International hubs London, Paris, Frankfurt, Amsterdam and Brussels struggled to clear a backlog of passengers stranded over the weekend as holidaymakers tried to reach their destinations on time for December 25.

Brussels airport authorities announced it was grounding all departures until Wednesday because of lack of de-icing liquid.

Many travellers who woke up in airport terminals after another night on the floor of European airports faced further frustration, with aircraft stuck in the wrong places, throwing flight schedules into disarray.

One top European airport even resorted to sending in the clowns to ease the frustration.

Heathrow, the world's busiest airport, reopened after a chaotic weekend operating a reduced schedule of arrivals and departures. Authorities warned of "further cancellations and delays in the coming days" as airlines move diverted jets and crew back to their normal positions.

Disappointment turned to anger for many stuck travellers. Some said they were running out of money, while others reported lengthy queues for toilets and plug sockets for mobile phones.

Trevor Taylor, who had been waiting with his wife and two young sons for a flight for Singapore for two days, described conditions at Heathrow's Terminal 5 as "absolute mayhem".

"Frustration is building up.
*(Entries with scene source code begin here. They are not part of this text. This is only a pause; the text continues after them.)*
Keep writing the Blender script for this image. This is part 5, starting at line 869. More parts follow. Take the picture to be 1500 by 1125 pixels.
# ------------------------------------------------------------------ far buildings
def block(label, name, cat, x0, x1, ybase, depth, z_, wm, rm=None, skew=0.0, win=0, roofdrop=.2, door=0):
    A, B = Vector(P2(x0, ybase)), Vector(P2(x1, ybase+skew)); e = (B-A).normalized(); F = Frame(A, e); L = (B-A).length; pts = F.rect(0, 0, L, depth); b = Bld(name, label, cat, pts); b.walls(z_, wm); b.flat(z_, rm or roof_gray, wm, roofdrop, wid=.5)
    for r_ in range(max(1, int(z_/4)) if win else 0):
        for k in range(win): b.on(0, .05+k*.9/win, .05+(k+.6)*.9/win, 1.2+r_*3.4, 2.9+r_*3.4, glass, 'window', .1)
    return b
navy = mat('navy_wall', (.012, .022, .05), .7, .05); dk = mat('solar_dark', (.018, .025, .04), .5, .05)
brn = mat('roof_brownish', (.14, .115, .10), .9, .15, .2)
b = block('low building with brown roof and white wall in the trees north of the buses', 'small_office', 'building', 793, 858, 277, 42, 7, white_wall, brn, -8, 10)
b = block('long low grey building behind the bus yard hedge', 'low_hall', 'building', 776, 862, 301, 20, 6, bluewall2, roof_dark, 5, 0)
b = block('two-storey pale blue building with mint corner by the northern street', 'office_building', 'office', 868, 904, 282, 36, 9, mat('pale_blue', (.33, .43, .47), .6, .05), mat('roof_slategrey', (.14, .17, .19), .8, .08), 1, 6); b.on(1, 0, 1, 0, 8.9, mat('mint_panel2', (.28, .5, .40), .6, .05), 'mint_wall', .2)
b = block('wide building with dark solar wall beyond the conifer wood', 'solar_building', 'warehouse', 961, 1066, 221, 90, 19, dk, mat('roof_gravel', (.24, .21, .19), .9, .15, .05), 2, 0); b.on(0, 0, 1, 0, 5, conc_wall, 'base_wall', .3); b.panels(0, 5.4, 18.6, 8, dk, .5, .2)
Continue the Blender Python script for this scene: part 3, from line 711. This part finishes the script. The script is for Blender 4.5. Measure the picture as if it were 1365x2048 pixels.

I've been sleeping on a knobbly marble floor and every space you can see is taken," the 37-year-old said.

Transport Secretary Philip Hammond said an inquiry would be held into the way stranded passengers had been handled at Heathrow. "Most of what I am hearing is a sense of outrage," he said.

London Mayor Boris Johnson added: "If there was a war on, we'd surely be able to sort this out."

Night-flight restrictions were lifted until Christmas Eve and special repatriation flights were being arranged.

Temperatures reached a record low in Northern Ireland, hitting minus 17.6 degrees Celsius (0.3 degrees Fahrenheit).

Britain's National Grid said it was forecasting a record demand for gas on Monday, while the Automobile Association breakdown service forecast the day would "break all records" for emergency call-outs.

Eurostar, which operates high-speed passenger trains linking London with Paris and Brussels, cancelled some services due to the snow and operated speed restrictions on trains that did run, nearly doubling some journey times.

"We will operate a contingency timetable with some cancellations for a number of days," the company said.

Meanwhile, it struggle to cope with a backlog as queues stretched around the block from the terminal at London's Saint Pancras station.

There were fresh snowfalls in France, hitting both Paris international airports, Roissy-Charles de Gaulle and Orly.

"Air traffic at all airports in the Paris region is very disrupted," the civil aviation authority said.

At Roissy, 3,000 people were forced to spend Sunday night in the terminals after 40 percent of flights were scrapped.

Authorities banned heavy trucks from the roads around Paris and many buses were cancelled in the region, the RATP Paris transport network said.

Frankfurt airport, Germany's busiest, resorted to clowns to keep stranded children entertained -- after the police were sent in, according to press reports, to calm some angry passengers.

The airport scrapped around 340 flights Monday -- mainly because others airports around Europe were closed -- after more than a thousand travellers spent the night on camp beds.

Traffic continued to be disrupted at Amsterdam-Schiphol airport Monday with flights cancelled or delayed due to problems at other airports, spokeswoman Antoinette Spaans told AFP.

In Italy, airports at Florence and Pisa, closed at the weekend because of snow, were open again but authorities reported that the bodies of two homeless people were found Monday, likely victims of the cold.

In contrast to the misery in Europe, the surprise arrival of snow in Australia during the usual hot and summery December was greeted with delight as ski resorts had falls of up to 10 centimetres (four inches).